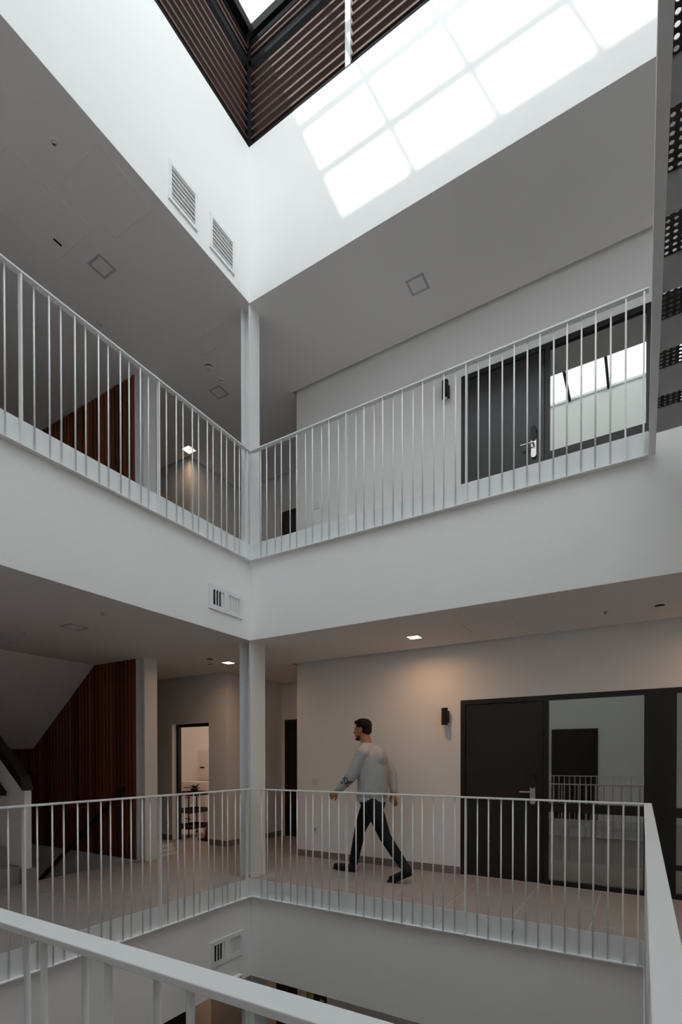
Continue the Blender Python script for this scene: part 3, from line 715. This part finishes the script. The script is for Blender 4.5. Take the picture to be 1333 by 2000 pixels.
r = thing('wall_conduit', 'pale vertical duct with grey switch above the tall cabinet', 'duct', (-4.3, 4.05, 1.6))
MB().box(-4.42, -4.27, 4.0, 4.1, 1.62, C1).build('duct', CAB, r)
MB().box(-4.38, -4.31, 3.98, 3.999, 1.75, 1.87).build('switch_box', GREYP, r)
g = MB(); pts = [Vector((-3.25 + .09 * i, 2.45 + .02 * i, .46 - .05 * math.sin(i * .5) + .012 * i)) for i in range(9)]
for a, b in zip(pts, pts[1:]): g.tube(a, b, .014, n=8)
for q in pts[1:-1]: g.sphere(q, .014, 8, 6)
r = thing('garden_hose', 'light green hose length hanging across the store room shelf', 'hose', pts[0])
g.build('hose', mat('light_green_rubber', (.2, .33, .06), .5, .3, var=.1), r)
MB().tube(pts[-1], pts[-1] + Vector((.03, .01, .01)), .018, n=10).build('nozzle', BLACK_MET, r)
MB().box(pts[0].x - .02, pts[0].x + .02, pts[0].y - .03, pts[0].y + .03, 0, pts[0].z).build('stand', GREY_MET, r)
MB().box(pts[-2].x - .02, pts[-2].x + .02, pts[-2].y - .03, pts[-2].y + .03, 0, pts[-2].z).build('stand', GREY_MET, r)
r = thing('store_light', 'ceiling light of the store room behind the doorway', 'ceiling light', (-3.4, 2.7, C1))
MB().box(-3.5, -3.3, 2.6, 2.8, C1 - .03, C1).build('housing', PLAST, r)
MB().box(-3.48, -3.32, 2.62, 2.78, C1 - .035, C1 - .0301).build('diffuser', LAMP_ON, r)
ld = bpy.data.lights.new('lamp_light', 'POINT'); ld.energy = 26; ld.color = (1, .74, .55); ld.shadow_soft_size = .1
lo = bpy.data.objects.new('lamp_light', ld); COL.objects.link(lo); lo.parent = r; lo.location = (0, 0, -.12)

# ------------------------------------------------------------------ walking man (faces -X; his left side is nearer the camera)
MAN = (1.08, .83, 0)
person = thing('person', 'man in grey sweatshirt and black trousers walking left along the gallery', 'person', MAN)
def fused(name, M, mb, voxel=.008, smooth=6, parent=person):
    o = mb.build(name, M, parent)
    rm = o.modifiers.new('fuse', 'REMESH'); rm.mode = 'VOXEL'; rm.voxel_size = voxel
    s_ = o.modifiers.new('soften', 'SMOOTH'); s_.iterations = smooth; s_.factor = .5
    dg = bpy.context.evaluated_depsgraph_get(); dg.update()
    me = bpy.data.meshes.new_from_object(o.evaluated_get(dg)); o.modifiers.clear(); o.data = me
    me.materials.clear(); me.materials.append(M)
    for p in me.polygons: p.use_smooth = True
    return o
def limb(mb, pts, flat=None):                 # pts = [((x,y,z), r)...] tapered, rounded
    for (p, r0), (q, r1) in zip(pts, pts[1:]):
        mb.tube(p, q, r0, r1, 14)
    for p, r0 in pts: mb.sphere(p, r0, 14, 9)
def ell(mb, pts, n=20):                       # horizontal elliptical sections [(cx, cy, z, rx, ry)...]
    k = len(mb.v)
    for cx, cy, z, rx, ry in pts:
        for i in range(n):
            t = 2 * math.pi * i / n; mb.v.append((cx + rx * math.cos(t), cy + ry * math.sin(t), z))
    for q in range(len(pts) - 1):
        for i in range(n):
            j = (i + 1) % n; mb.f.append((k + q * n + i, k + q * n + j, k + (q + 1) * n + j, k + (q + 1) * n + i))
    mb.f.append(tuple(k + i for i in reversed(range(n)))); e = k + (len(pts) - 1) * n; mb.f.append(tuple(e + i for i in range(n)))
SKIN = mat('warm_skin', (.42, .19, .11), .5, .35, var=.05, scale=20)
SWEAT = bpy.data.materials.new('grey_sweatshirt_with_blue_sleeve_print'); SWEAT.use_nodes = True
_n, _l = SWEAT.node_tree.nodes, SWEAT.node_tree.links; _b = _n['Principled BSDF']; _b.inputs['Roughness'].default_value = .95; _b.inputs['Specular IOR Level'].default_value = .1
_tc = _n.new('ShaderNodeTexCoord'); _sub = _n.new('ShaderNodeVectorMath'); _sub.operation = 'DISTANCE'; _sub.inputs[1].default_value = (.90 - MAN[0], .62 - MAN[1], 1.12)
_lt = _n.new('ShaderNodeMath'); _lt.operation = 'LESS_THAN'; _lt.inputs[1].default_value = .085
_ns = _n.new('ShaderNodeTexNoise'); _ns.inputs['Scale'].default_value = 26
_gt = _n.new('ShaderNodeMath'); _gt.operation = 'GREATER_THAN'; _gt.inputs[1].default_value = .5
_ml = _n.new('ShaderNodeMath'); _ml.operation = 'MULTIPLY'
_mx = _n.new('ShaderNodeMix'); _mx.data_type = 'RGBA'; _mx.inputs[6].default_value = (.46, .47, .475, 1); _mx.inputs[7].default_value = (.07, .11, .16, 1)
_wn = _n.new('ShaderNodeTexNoise'); _wn.inputs['Scale'].default_value = 11; _wn.inputs['Detail'].default_value = 3; _bp = _n.new('ShaderNodeBump'); _bp.inputs['Strength'].default_value = .8; _bp.inputs['Distance'].default_value = .02
_l.new(_tc.outputs['Object'], _wn.inputs['Vector']); _l.new(_wn.outputs['Fac'], _bp.inputs['Height']); _l.new(_bp.outputs['Normal'], _b.inputs['Normal'])
_l.new(_tc.outputs['Object'], _sub.inputs[0]); _l.new(_sub.outputs['Value'], _lt.inputs[0]); _l.new(_tc.outputs['Object'], _ns.inputs['Vector']); _l.new(_ns.outputs['Fac'], _gt.inputs[0])
_l.new(_lt.outputs[0], _ml.inputs[0]); _l.new(_gt.outputs[0], _ml.inputs[1]); _l.new(_ml.outputs[0], _mx.inputs[0]); _l.new(_mx.outputs[2], _b.inputs['Base Color'])
TROUS = mat('black_denim', (.012, .012, .014), .8, .2, var=.2, scale=30, bump=.1, bscale=200)
SHOE = mat('black_shoe_leather', (.01, .01, .011), .5, .35, var=.1)
HAIR = mat('short_black_hair', (.008, .007, .006), .7, .25, var=.3, scale=60, bump=.3, bscale=220)

J_ = dict(neck=(1.035, .83, 1.53), lsh=(1.085, .65, 1.44), lel=(.965, .62, 1.165), lwr=(.745, .65, .985), lha=(.69, .655, .945),
          rsh=(1.115, 1.01, 1.43), rel=(1.265, 1.04, 1.185), rwr=(1.305, 1.01, .965), rha=(1.315, 1.0, .90),
          lhip=(1.16, .745, .90), lkn=(1.335, .72, .49), lan=(1.565, .70, .20), rhip=(1.06, .915, .90), rkn=(.90, .93, .51), ran=(.815, .93, .105))
def hand(mb, wr, ha, curl, side):
    wr, ha = Vector(wr), Vector(ha); d = (ha - wr).normalized(); s_ = Vector((0, 1, 0)); s_ = (s_ - d * s_.dot(d)).normalized(); f_ = d.cross(s_) * side
    # palm faces the thigh: fingers fan along the walking direction
    fan = f_; pn = s_
    c = wr + d * .05
    for k2 in range(4):
        o = (k2 - 1.5) * .019
        b0 = wr + d * .03 + fan * o * .7; b1 = wr + d * .088 + fan * o
        limb(mb, [(tuple(b0), .013), (tuple(b1), .0115)])
        L_ = [.062, .074, .070, .056][k2]; e1 = b1 + (d * .8 + pn * curl * .5).normalized() * L_ * .55; e2 = e1 + (d * .5 + pn * curl).normalized() * L_ * .5
        limb(mb, [(tuple(b1), .0102), (tuple(e1), .0095), (tuple(e2), .008)])
    t0 = wr + d * .03 + fan * (-.026); t1 = t0 + (d * .7 - fan * .7 + pn * curl * .4).normalized() * .045; t2 = t1 + (d * .9 - fan * .1 + pn * curl * .5).normalized() * .035
    limb(mb, [(tuple(t0), .014), (tuple(t1), .011), (tuple(t2), .009)])
# body
hb = Vector((.985, .83, 1.70))
b = MB()
b.sphere((hb.x + .015, hb.y, hb.z + .035), (.097, .077, .092))               # skull
b.sphere((hb.x - .028, hb.y, hb.z - .035), (.062, .06, .08))                 # face
b.sphere((hb.x - .045, hb.y, hb.z - .093), (.037, .04, .028))                # chin
b.sphere((hb.x + .01, hb.y, hb.z - .06), (.06, .06, .05))                    # jaw
limb(b, [((hb.x - .083, hb.y, hb.z + .012), .009), ((hb.x - .106, hb.y, hb.z - .028), .0125)])   # nose
for sy in (-1, 1):
    b.sphere((hb.x - .078, hb.y + sy * .03, hb.z + .022), (.014, .022, .008))       # brow
    b.sphere((hb.x - .07, hb.y + sy * .032, hb.z + .0), (.012, .012, .009))         # eye
    b.sphere((hb.x + .02, hb.y + sy * .079, hb.z - .012), (.02, .010, .032))        # ear
b.sphere((hb.x - .086, hb.y, hb.z - .056), (.01, .023, .006)); b.sphere((hb.x - .084, hb.y, hb.z - .068), (.011, .02, .007))   # lips
limb(b, [((hb.x + .025, hb.y, hb.z - .045), .062), ((1.035, .83, 1.56), .064), ((1.06, .83, 1.48), .075)])   # neck
ell(b, [(1.115, .83, .86, .09, .13), (1.112, .83, .95, .095, .135), (1.11, .83, 1.08, .095, .135), (1.095, .83, 1.25, .11, .155), (1.08, .83, 1.40, .11, .175), (1.065, .83, 1.49, .07, .10)])
limb(b, [((1.07, .80, 1.44), .07), (J_['lsh'], .055), (J_['lel'], .042), (J_['lwr'], .027), (J_['lha'], .022)])
limb(b, [((1.09, .86, 1.44), .07), (J_['rsh'], .055), (J_['rel'], .042), (J_['rwr'], .027), (J_['rha'], .022)])
limb(b, [((1.14, .755, .90), .075), (J_['lkn'], .05), (J_['lan'], .034), ((1.60, .70, .15), .03), ((1.47, .70, .05), .025)])
limb(b, [((1.08, .905, .90), .075), (J_['rkn'], .05), (J_['ran'], .034), ((.80, .93, .06), .03), ((.66, .93, .055), .025)])
hand(b, J_['lwr'], J_['lha'], .55, -1)
hand(b, J_['rwr'], J_['rha'], .6, 1)
fused('body', SKIN, b, .0055, 3)
# eyes, beard, hair
mb = MB()
ell(mb, [(hb.x + .02, hb.y, hb.z + .02, .098, .083), (hb.x + .02, hb.y, hb.z + .06, .104, .085), (hb.x + .017, hb.y, hb.z + .10, .095, .076), (hb.x + .012, hb.y, hb.z + .128, .062, .05), (hb.x + .01, hb.y, hb.z + .137, .02, .02)])
mb.sphere((hb.x + .055, hb.y, hb.z - .005), (.066, .072, .06)); mb.sphere((hb.x - .052, hb.y, hb.z + .092), (.05, .055, .028))
hair = fused('hair', HAIR, mb, .007, 5)
# carve the face side: hair only behind the hairline
import bmesh as _bm
bmh = _bm.new(); bmh.from_mesh(hair.data)
kill = [v for v in bmh.verts if (v.co.x + MAN[0]) < hb.x - .035 and (v.co.z + MAN[2]) < hb.z + .062 or ((v.co.x + MAN[0]) < hb.x + .03 and (v.co.z + MAN[2]) < hb.z + .03)]
_bm.ops.delete(bmh, geom=kill, context='VERTS'); bmh.to_mesh(hair.data); bmh.free()
mb = MB()
mb.sphere((hb.x - .05, hb.y, hb.z - .10), (.038, .043, .027)); mb.sphere((hb.x - .012, hb.y, hb.z - .078), (.055, .0625, .03))
fused('beard', mat('dark_stubble', (.09, .045, .03), .8, .2, var=.3, scale=80), mb, .006, 3)
EYE = mat('dark_eye', (.02, .015, .012), .2, .5, var=.05)
for sy in (-1, 1): MB().sphere((hb.x - .0765, hb.y + sy * .032, hb.z + .001), (.007, .008, .006), 10, 7).build('eye', EYE, person, smooth=True)
# sweatshirt
s_ = MB()
ell(s_, [(1.117, .83, .885, .165, .185), (1.117, .83, .93, .165, .185), (1.12, .83, .945, .178, .196), (1.125, .83, 1.06, .175, .19), (1.115, .83, 1.25, .178, .195), (1.095, .83, 1.40, .165, .2), (1.07, .83, 1.48, .11, .15), (1.05, .83, 1.55, .078, .085)])
limb(s_, [((1.075, .78, 1.44), .10), ((1.085, .665, 1.43), .085), (J_['lel'], .064), ((.80, .642, 1.03), .052)])
limb(s_, [((.80, .642, 1.03), .052), ((.765, .648, 1.0), .042)])
limb(s_, [((1.10, .88, 1.44), .10), ((1.115, .995, 1.42), .085), (J_['rel'], .066), ((1.297, 1.02, 1.03), .052), ((1.303, 1.012, .99), .042)])
s_.sphere((1.19, .83, 1.36), (.105, .15, .15))
fused('sweatshirt', SWEAT, s_, .009, 8)
limb(m2 := MB(), [((.79, .644, 1.02), .0465), ((.762, .648, .996), .044)]); fused('cuff', mat('grey_rib_knit', (.4, .41, .42), .95, .1, var=.05, scale=60), m2, .007, 2)
limb(m2 := MB(), [((1.299, 1.018, 1.015), .0465), ((1.304, 1.012, .985), .044)]); fused('cuff', bpy.data.materials['grey_rib_knit'], m2, .007, 2)
ell(m2 := MB(), [(1.117, .83, .868, .160, .18), (1.117, .83, .872, .168, .188), (1.117, .83, .915, .169, .189), (1.117, .83, .92, .160, .18)]); fused('hem_band', bpy.data.materials['grey_rib_knit'], m2, .008, 2)
# trousers
t_ = MB()
ell(t_, [(1.13, .83, .78, .12, .15), (1.125, .83, .86, .15, .172), (1.115, .83, .93, .14, .165), (1.112, .83, .99, .12, .155)])
limb(t_, [((1.15, .75, .86), .112), ((1.235, .735, .70), .092), (J_['lkn'], .068), ((1.47, .71, .32), .062), ((1.568, .70, .205), .054)])
limb(t_, [((1.07, .91, .86), .112), ((.985, .92, .70), .092), (J_['rkn'], .068), ((.85, .93, .28), .062), ((.815, .93, .115), .056)])
fused('trousers', TROUS, t_, .009, 6)
# shoes
SOLE = mat('black_rubber_sole', (.012, .012, .012), .7, .2, var=.1)
def shoe(pts, sole):
    mb = MB(); limb(mb, pts); o = fused('shoe', SHOE, mb, .007, 4)
    MB().prism(sole, 'y', pts[2][0][1] - .041, pts[2][0][1] + .041).build('sole', SOLE, o, bevel=.006)
    return o
shoe([((.805, .93, .085), .05), ((.80, .93, .045), .044), ((.72, .93, .045), .043), ((.62, .93, .045), .042), ((.565, .93, .048), .033)], [(.845, .001), (.60, .001), (.54, .016), (.535, .03), (.60, .022), (.85, .022)])
shoe([((1.585, .70, .195), .05), ((1.62, .70, .145), .046), ((1.55, .70, .088), .047), ((1.47, .70, .047), .045), ((1.425, .70, .037), .035)], [(1.385, .001), (1.475, .001), (1.668, .098), (1.66, .12), (1.47, .022), (1.388, .022)])

for o in list(bpy.data.objects):
    if '_world' in o.keys(): del o['_world']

___

Pictures stay out. Repeat only the lines from the beginning of the data through the line that has "lo = bpy.data.objects.new('lamp_light', ld);".

Continue the Blender Python script for this scene: part 3, from line 715. This part finishes the script. The script is for Blender 4.5. Take the picture to be 1333 by 2000 pixels.
r = thing('wall_conduit', 'pale vertical duct with grey switch above the tall cabinet', 'duct', (-4.3, 4.05, 1.6))
MB().box(-4.42, -4.27, 4.0, 4.1, 1.62, C1).build('duct', CAB, r)
MB().box(-4.38, -4.31, 3.98, 3.999, 1.75, 1.87).build('switch_box', GREYP, r)
g = MB(); pts = [Vector((-3.25 + .09 * i, 2.45 + .02 * i, .46 - .05 * math.sin(i * .5) + .012 * i)) for i in range(9)]
for a, b in zip(pts, pts[1:]): g.tube(a, b, .014, n=8)
for q in pts[1:-1]: g.sphere(q, .014, 8, 6)
r = thing('garden_hose', 'light green hose length hanging across the store room shelf', 'hose', pts[0])
g.build('hose', mat('light_green_rubber', (.2, .33, .06), .5, .3, var=.1), r)
MB().tube(pts[-1], pts[-1] + Vector((.03, .01, .01)), .018, n=10).build('nozzle', BLACK_MET, r)
MB().box(pts[0].x - .02, pts[0].x + .02, pts[0].y - .03, pts[0].y + .03, 0, pts[0].z).build('stand', GREY_MET, r)
MB().box(pts[-2].x - .02, pts[-2].x + .02, pts[-2].y - .03, pts[-2].y + .03, 0, pts[-2].z).build('stand', GREY_MET, r)
r = thing('store_light', 'ceiling light of the store room behind the doorway', 'ceiling light', (-3.4, 2.7, C1))
MB().box(-3.5, -3.3, 2.6, 2.8, C1 - .03, C1).build('housing', PLAST, r)
MB().box(-3.48, -3.32, 2.62, 2.78, C1 - .035, C1 - .0301).build('diffuser', LAMP_ON, r)
ld = bpy.data.lights.new('lamp_light', 'POINT'); ld.energy = 26; ld.color = (1, .74, .55); ld.shadow_soft_size = .1
lo = bpy.data.objects.new('lamp_light', ld); COL.objects.link(lo); lo.parent = r; lo.location = (0, 0, -.12)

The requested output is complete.